Required task »
Would you output the whole listing below, exactly as it reads?

Given material »
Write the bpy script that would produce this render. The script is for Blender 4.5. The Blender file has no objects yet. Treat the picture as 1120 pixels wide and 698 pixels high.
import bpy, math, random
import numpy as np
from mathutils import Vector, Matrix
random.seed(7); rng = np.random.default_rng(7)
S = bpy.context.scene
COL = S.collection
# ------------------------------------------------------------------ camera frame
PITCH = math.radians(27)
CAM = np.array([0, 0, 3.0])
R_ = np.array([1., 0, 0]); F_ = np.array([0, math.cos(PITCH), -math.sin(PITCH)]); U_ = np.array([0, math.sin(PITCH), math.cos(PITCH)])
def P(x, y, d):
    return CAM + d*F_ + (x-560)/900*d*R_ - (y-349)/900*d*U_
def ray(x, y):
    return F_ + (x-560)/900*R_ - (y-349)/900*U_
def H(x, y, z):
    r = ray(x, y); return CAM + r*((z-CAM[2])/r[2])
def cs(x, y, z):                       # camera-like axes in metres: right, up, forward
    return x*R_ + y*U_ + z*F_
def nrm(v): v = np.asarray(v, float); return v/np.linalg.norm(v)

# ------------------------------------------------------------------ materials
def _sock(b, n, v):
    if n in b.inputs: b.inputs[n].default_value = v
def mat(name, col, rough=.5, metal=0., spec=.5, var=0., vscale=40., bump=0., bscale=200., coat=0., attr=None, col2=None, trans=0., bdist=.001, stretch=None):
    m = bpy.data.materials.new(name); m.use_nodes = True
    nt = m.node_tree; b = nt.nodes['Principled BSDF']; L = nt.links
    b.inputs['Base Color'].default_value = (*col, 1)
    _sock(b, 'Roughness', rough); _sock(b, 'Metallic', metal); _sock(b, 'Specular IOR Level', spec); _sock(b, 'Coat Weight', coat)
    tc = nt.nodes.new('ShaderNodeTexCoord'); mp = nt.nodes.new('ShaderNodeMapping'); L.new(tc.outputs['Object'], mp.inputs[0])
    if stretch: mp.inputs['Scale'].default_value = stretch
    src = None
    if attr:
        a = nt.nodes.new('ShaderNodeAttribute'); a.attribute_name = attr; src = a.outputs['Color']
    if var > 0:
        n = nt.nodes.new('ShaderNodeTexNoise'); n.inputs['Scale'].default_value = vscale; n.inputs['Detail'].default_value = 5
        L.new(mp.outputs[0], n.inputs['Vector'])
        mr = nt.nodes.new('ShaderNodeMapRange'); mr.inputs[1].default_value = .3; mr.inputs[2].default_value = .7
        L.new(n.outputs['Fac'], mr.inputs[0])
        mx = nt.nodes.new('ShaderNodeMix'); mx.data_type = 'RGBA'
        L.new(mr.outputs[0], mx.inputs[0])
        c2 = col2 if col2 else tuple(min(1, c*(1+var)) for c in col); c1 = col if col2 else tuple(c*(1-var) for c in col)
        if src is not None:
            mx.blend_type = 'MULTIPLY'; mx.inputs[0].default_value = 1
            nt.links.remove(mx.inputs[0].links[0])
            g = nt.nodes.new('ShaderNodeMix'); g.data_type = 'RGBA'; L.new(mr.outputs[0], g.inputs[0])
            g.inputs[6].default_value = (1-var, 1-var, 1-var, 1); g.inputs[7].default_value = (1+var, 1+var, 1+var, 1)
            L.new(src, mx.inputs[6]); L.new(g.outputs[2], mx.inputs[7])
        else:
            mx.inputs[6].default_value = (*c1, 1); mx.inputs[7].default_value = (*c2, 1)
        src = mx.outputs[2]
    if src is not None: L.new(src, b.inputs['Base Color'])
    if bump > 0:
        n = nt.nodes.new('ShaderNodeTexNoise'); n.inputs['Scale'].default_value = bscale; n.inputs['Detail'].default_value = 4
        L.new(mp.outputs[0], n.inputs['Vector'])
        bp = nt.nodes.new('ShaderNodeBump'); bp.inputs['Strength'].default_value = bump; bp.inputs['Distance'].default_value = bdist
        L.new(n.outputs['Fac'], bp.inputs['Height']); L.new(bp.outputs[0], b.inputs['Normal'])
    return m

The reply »
Write the bpy script that would produce this render. The script is for Blender 4.5. The Blender file has no objects yet. Treat the picture as 1120 pixels wide and 698 pixels high.
import bpy, math, random
import numpy as np
from mathutils import Vector, Matrix
random.seed(7); rng = np.random.default_rng(7)
S = bpy.context.scene
COL = S.collection
# ------------------------------------------------------------------ camera frame
PITCH = math.radians(27)
CAM = np.array([0, 0, 3.0])
R_ = np.array([1., 0, 0]); F_ = np.array([0, math.cos(PITCH), -math.sin(PITCH)]); U_ = np.array([0, math.sin(PITCH), math.cos(PITCH)])
def P(x, y, d):
    return CAM + d*F_ + (x-560)/900*d*R_ - (y-349)/900*d*U_
def ray(x, y):
    return F_ + (x-560)/900*R_ - (y-349)/900*U_
def H(x, y, z):
    r = ray(x, y); return CAM + r*((z-CAM[2])/r[2])
def cs(x, y, z):                       # camera-like axes in metres: right, up, forward
    return x*R_ + y*U_ + z*F_
def nrm(v): v = np.asarray(v, float); return v/np.linalg.norm(v)

# ------------------------------------------------------------------ materials
def _sock(b, n, v):
    if n in b.inputs: b.inputs[n].default_value = v
def mat(name, col, rough=.5, metal=0., spec=.5, var=0., vscale=40., bump=0., bscale=200., coat=0., attr=None, col2=None, trans=0., bdist=.001, stretch=None):
    m = bpy.data.materials.new(name); m.use_nodes = True
    nt = m.node_tree; b = nt.nodes['Principled BSDF']; L = nt.links
    b.inputs['Base Color'].default_value = (*col, 1)
    _sock(b, 'Roughness', rough); _sock(b, 'Metallic', metal); _sock(b, 'Specular IOR Level', spec); _sock(b, 'Coat Weight', coat)
    tc = nt.nodes.new('ShaderNodeTexCoord'); mp = nt.nodes.new('ShaderNodeMapping'); L.new(tc.outputs['Object'], mp.inputs[0])
    if stretch: mp.inputs['Scale'].default_value = stretch
    src = None
    if attr:
        a = nt.nodes.new('ShaderNodeAttribute'); a.attribute_name = attr; src = a.outputs['Color']
    if var > 0:
        n = nt.nodes.new('ShaderNodeTexNoise'); n.inputs['Scale'].default_value = vscale; n.inputs['Detail'].default_value = 5
        L.new(mp.outputs[0], n.inputs['Vector'])
        mr = nt.nodes.new('ShaderNodeMapRange'); mr.inputs[1].default_value = .3; mr.inputs[2].default_value = .7
        L.new(n.outputs['Fac'], mr.inputs[0])
        mx = nt.nodes.new('ShaderNodeMix'); mx.data_type = 'RGBA'
        L.new(mr.outputs[0], mx.inputs[0])
        c2 = col2 if col2 else tuple(min(1, c*(1+var)) for c in col); c1 = col if col2 else tuple(c*(1-var) for c in col)
        if src is not None:
            mx.blend_type = 'MULTIPLY'; mx.inputs[0].default_value = 1
            nt.links.remove(mx.inputs[0].links[0])
            g = nt.nodes.new('ShaderNodeMix'); g.data_type = 'RGBA'; L.new(mr.outputs[0], g.inputs[0])
            g.inputs[6].default_value = (1-var, 1-var, 1-var, 1); g.inputs[7].default_value = (1+var, 1+var, 1+var, 1)
            L.new(src, mx.inputs[6]); L.new(g.outputs[2], mx.inputs[7])
        else:
            mx.inputs[6].default_value = (*c1, 1); mx.inputs[7].default_value = (*c2, 1)
        src = mx.outputs[2]
    if src is not None: L.new(src, b.inputs['Base Color'])
    if bump > 0:
        n = nt.nodes.new('ShaderNodeTexNoise'); n.inputs['Scale'].default_value = bscale; n.inputs['Detail'].default_value = 4
        L.new(mp.outputs[0], n.inputs['Vector'])
        bp = nt.nodes.new('ShaderNodeBump'); bp.inputs['Strength'].default_value = bump; bp.inputs['Distance'].default_value = bdist
        L.new(n.outputs['Fac'], bp.inputs['Height']); L.new(bp.outputs[0], b.inputs['Normal'])
    return m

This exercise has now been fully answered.